Glamweazel’s London-anthem for our time is indeed a poignant one, lamenting the demise of many of that city’s iconic music venues, in particular Tin Pan Alley aka Denmark Street.

Lionel Bart, another very London songwriter (Oliver!) gave us ‘Things ain’t what they used to be’ as long ago as the early Sixties and indeed they are hardly likely to be so again! I’m sure Glamweazel would agree wholeheartedly. Sadly, things can only get worse. As the artist sadly proclaims in his ‘The Ghosts of Denmark Street’, “They’re ripping out the guts from my hometown”… of course, ‘they’ refers to the property developers and capitalists.

Gone and going are the places where the mavericks and the rockers gave the world its beat, and indeed the song alludes to venues such as The Astoria, the 12 Bar Club and the Regent Sounds Studio. From the late Fifties to the late Seventies this little area was a virtual haven for budding and established musicians alike… and with Charing Cross Road just around the corner for the avid bibliophile (many of whom were musicians).

As Glamweazel observes, “The town hall planners ain’t got no beat” and how very true this is! The song is redolent of a 60’s folk-rock track that in this nostalgic context works extremely well. We are talking a catchy beat and a riff you can whistle albeit with a tear in your eye. Talk about an upbeat tune with a downbeat message!
A golden era that is gone, gone, gone… thanks Glamweazel for spelling it out a little more loudly!

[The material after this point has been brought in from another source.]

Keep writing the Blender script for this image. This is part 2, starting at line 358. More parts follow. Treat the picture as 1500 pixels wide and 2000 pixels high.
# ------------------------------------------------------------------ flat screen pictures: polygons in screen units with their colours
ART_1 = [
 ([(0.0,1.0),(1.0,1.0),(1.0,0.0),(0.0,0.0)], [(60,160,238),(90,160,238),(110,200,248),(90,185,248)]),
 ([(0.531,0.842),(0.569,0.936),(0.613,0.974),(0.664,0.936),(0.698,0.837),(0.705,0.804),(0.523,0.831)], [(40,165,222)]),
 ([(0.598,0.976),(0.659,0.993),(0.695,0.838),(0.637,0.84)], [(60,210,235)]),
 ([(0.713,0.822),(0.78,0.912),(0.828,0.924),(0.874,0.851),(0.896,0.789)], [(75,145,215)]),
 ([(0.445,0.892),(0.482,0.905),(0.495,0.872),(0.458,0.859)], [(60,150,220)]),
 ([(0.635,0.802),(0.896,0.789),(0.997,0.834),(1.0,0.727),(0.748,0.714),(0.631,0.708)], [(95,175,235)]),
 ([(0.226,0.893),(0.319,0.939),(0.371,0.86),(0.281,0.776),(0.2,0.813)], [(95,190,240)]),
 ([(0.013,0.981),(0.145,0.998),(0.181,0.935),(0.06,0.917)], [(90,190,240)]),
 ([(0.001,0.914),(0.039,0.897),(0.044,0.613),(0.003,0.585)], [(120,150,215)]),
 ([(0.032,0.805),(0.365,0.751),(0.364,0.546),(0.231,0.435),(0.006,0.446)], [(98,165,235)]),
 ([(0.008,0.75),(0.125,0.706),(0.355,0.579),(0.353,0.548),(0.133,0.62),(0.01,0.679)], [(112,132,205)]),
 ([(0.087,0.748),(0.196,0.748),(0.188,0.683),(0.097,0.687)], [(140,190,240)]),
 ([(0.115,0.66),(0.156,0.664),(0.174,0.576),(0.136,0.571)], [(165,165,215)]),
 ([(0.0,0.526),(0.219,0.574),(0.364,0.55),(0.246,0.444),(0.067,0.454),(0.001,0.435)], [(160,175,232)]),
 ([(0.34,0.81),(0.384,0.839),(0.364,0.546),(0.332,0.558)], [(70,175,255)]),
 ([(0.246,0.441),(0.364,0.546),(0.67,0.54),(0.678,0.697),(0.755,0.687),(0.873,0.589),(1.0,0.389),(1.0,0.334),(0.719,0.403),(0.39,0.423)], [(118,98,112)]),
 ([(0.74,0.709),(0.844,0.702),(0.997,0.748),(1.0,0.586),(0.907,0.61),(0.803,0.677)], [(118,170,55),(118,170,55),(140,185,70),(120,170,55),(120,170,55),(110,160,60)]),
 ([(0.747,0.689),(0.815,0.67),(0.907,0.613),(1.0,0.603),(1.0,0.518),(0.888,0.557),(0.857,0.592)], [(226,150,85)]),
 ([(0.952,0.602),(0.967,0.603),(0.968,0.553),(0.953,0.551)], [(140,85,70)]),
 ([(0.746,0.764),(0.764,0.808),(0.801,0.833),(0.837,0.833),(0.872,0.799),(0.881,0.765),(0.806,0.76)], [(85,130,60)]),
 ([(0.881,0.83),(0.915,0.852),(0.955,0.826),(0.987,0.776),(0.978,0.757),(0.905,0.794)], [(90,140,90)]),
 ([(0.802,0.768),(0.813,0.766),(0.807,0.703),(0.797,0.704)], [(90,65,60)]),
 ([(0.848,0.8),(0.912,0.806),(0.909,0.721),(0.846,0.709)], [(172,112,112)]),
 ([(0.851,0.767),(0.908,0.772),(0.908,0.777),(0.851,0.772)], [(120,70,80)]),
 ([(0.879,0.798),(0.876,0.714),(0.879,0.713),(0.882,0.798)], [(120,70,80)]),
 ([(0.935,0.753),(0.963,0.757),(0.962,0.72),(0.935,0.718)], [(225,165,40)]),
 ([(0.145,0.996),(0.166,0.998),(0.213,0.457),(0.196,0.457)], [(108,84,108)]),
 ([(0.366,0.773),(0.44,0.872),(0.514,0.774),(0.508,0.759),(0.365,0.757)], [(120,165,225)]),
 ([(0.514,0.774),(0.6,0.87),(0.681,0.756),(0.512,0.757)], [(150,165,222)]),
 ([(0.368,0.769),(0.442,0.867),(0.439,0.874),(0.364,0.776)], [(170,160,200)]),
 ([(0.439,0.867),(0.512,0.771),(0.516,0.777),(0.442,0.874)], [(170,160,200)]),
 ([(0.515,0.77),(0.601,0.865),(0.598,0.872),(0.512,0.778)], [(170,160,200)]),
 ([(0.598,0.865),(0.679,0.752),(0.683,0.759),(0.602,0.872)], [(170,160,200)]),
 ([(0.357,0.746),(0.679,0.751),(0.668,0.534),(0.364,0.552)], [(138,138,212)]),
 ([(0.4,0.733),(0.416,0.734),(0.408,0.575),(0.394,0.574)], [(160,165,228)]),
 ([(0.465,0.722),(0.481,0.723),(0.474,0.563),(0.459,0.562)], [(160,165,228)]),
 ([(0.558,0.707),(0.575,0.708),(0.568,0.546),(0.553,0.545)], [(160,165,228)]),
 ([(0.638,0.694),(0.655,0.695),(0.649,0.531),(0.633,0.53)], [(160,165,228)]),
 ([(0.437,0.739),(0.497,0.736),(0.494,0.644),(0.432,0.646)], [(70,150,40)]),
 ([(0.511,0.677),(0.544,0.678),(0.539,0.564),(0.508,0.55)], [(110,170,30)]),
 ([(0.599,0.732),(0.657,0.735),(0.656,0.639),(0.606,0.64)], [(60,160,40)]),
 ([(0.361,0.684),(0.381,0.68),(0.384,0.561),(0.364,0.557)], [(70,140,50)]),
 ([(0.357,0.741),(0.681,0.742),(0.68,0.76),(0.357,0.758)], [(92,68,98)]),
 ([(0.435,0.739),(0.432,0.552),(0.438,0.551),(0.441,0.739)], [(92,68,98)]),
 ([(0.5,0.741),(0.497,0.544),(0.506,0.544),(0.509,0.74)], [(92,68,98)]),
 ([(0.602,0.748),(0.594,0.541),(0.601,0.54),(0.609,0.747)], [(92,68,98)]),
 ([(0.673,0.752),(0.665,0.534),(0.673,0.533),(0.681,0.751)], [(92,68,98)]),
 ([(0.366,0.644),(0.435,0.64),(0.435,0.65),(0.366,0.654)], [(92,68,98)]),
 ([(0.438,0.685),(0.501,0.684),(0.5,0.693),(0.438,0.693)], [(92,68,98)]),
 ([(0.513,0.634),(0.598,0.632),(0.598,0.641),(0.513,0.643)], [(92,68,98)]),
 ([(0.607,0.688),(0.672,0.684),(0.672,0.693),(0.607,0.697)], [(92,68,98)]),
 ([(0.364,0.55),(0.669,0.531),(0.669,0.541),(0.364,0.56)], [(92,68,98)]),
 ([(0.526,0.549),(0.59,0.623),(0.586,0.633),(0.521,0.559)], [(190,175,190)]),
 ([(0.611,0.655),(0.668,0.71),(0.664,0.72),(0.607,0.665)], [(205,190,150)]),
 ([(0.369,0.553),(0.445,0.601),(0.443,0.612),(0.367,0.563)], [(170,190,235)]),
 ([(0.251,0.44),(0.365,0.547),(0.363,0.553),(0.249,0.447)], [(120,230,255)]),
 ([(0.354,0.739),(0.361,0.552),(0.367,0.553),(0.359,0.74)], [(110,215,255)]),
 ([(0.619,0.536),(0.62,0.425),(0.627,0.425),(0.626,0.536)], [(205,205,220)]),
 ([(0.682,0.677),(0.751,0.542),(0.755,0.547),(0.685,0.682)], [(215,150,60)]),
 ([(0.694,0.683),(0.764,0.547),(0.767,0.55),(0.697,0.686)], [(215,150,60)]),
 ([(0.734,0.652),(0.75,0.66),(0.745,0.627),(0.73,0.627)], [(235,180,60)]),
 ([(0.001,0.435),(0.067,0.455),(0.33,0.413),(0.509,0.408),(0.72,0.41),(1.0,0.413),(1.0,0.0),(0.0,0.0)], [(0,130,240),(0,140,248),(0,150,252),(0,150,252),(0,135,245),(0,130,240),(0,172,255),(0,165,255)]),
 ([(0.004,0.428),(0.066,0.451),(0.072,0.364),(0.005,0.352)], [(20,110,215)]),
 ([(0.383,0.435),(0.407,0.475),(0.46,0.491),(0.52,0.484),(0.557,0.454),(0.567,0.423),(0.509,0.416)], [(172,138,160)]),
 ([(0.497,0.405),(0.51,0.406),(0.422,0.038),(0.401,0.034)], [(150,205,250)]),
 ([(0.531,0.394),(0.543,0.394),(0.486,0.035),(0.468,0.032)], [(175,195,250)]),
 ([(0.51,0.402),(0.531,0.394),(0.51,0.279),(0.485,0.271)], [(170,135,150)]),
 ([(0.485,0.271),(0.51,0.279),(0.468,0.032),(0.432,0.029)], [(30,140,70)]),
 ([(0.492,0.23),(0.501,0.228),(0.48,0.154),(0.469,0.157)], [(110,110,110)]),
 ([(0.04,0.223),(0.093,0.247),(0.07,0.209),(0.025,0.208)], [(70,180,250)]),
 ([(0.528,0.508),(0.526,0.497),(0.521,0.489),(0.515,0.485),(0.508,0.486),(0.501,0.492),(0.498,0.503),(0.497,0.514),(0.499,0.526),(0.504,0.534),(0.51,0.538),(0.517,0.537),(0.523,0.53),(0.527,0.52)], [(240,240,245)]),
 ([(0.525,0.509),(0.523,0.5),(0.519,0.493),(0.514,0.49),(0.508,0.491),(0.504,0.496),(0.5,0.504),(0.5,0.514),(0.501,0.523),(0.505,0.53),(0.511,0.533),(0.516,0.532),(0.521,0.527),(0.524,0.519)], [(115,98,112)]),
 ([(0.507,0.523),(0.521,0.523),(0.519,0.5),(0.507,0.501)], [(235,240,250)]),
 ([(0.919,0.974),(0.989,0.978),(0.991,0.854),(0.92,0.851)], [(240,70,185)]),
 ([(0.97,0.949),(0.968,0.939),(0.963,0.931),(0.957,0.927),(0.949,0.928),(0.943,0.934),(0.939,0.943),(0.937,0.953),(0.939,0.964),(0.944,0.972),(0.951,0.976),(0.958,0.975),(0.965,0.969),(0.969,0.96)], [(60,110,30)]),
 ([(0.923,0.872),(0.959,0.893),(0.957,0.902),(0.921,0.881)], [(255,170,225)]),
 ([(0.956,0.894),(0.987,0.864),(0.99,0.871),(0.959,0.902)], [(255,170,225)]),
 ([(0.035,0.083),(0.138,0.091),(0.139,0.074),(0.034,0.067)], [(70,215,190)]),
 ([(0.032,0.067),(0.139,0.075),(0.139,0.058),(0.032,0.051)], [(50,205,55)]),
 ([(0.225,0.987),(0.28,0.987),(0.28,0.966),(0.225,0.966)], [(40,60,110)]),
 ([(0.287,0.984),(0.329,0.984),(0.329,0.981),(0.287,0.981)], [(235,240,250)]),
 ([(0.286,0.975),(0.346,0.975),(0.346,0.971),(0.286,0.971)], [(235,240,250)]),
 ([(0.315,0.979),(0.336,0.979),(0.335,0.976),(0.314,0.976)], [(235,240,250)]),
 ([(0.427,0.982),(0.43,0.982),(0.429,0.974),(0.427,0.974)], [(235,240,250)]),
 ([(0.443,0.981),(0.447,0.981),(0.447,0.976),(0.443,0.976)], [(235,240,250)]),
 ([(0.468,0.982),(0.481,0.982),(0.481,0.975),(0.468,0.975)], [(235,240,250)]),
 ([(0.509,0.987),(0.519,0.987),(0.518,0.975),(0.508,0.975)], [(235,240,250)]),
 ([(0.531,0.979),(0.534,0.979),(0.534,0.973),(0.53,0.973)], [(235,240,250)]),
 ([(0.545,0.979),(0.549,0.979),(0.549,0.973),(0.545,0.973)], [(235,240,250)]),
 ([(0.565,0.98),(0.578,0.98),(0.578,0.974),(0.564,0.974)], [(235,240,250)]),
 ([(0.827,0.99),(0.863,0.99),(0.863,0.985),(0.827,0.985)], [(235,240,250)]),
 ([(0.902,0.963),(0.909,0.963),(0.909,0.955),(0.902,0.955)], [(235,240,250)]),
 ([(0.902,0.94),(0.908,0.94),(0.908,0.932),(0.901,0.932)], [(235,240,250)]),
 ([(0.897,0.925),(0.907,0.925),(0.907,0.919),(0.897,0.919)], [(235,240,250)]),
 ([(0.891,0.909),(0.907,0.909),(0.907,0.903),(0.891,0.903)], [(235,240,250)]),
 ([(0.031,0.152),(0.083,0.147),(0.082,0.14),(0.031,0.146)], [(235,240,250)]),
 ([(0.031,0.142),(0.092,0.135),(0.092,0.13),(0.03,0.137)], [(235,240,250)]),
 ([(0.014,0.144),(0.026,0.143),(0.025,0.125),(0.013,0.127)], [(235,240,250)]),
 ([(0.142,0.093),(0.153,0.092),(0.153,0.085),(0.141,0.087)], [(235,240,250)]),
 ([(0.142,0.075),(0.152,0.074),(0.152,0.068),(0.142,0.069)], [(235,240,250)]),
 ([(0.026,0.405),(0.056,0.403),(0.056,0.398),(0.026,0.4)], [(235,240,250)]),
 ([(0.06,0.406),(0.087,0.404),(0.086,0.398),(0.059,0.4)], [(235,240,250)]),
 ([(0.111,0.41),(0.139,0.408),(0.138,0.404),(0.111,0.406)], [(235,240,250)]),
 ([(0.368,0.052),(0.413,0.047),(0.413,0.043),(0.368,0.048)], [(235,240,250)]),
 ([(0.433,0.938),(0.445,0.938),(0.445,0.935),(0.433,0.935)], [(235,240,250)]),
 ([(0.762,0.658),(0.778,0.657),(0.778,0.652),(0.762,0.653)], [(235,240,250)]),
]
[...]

Glamweazel’s Jerry Thornton-Jones would like to share his opinion with Music-News readers in the following interview:

Music-News:
Jerry, when did you decide to write a song about this sorry state of affairs?

Jerry Thornton-Jones:
I occasionally travel into London from the sticks, and I always seem to end up window shopping and soaking up the nostalgia of Soho and in particular Denmark Street…for such a non-descript little street it’s amazing how influential it has been in our culture. The last time I wandered down it was just after The 12 Bar had closed down, and protesters had moved in, and it struck me how sad this was and how many other shops and venues had shut down in the last couple of years …it felt like the end of an era. The song wrote itself really… all done in 30 minutes. So I thought, let’s get it recorded and see what happens!

MN:
Do you hope to get extensive airplay and it will shake up people – especially those responsible for the shambles?

J T-J:
To be honest I would be surprised if it gets any airplay outside London because it’s so London specific, but then again the same problems are happening in Manchester, Newcastle. Liverpool etc…The grass roots of music are being destroyed without a thought as to the lasting consequences… Where are new bands going to be able learn their trade and pay their dues in the future…? It’s now all about instant YouTube success with nothing of substance to back it up….

MN:
Can you see London ever getting back its swing again?

J T-J:
I think things are going to get worse before they get better…its all about money at the end of the day, but everything is cyclical and out of it a new movement will come out from the suburbs and beyond. The one certain thing is that the human spirit will always find alternative ways to express itself.

MN:
Do you plan on a protest letter or a petition which will be send to various councils, town planners and 10 Downing Street?

J T-J:
Quite frankly no… but by talking and singing about it will certainly help. We have met up with Friends of Tin Pan Alley who have been actively campaigning to ‘Save Soho’.

MN:
What, in your opinion, could or should be done to make those in charge more aware of the damage they cause?

J T-J:
I think that the powers that be need to be brave enough to think twice about this redevelopment juggernaut that seems to be running riot, and designate these iconic locations as 'heritage sights'…. Lets preserve the buildings, get the private businesses back in and the tourists (and money) will follow. Let’s celebrate this great cultural and rock ‘n’ roll contribution that these little back streets and scuzzy little clubs have made before its too late.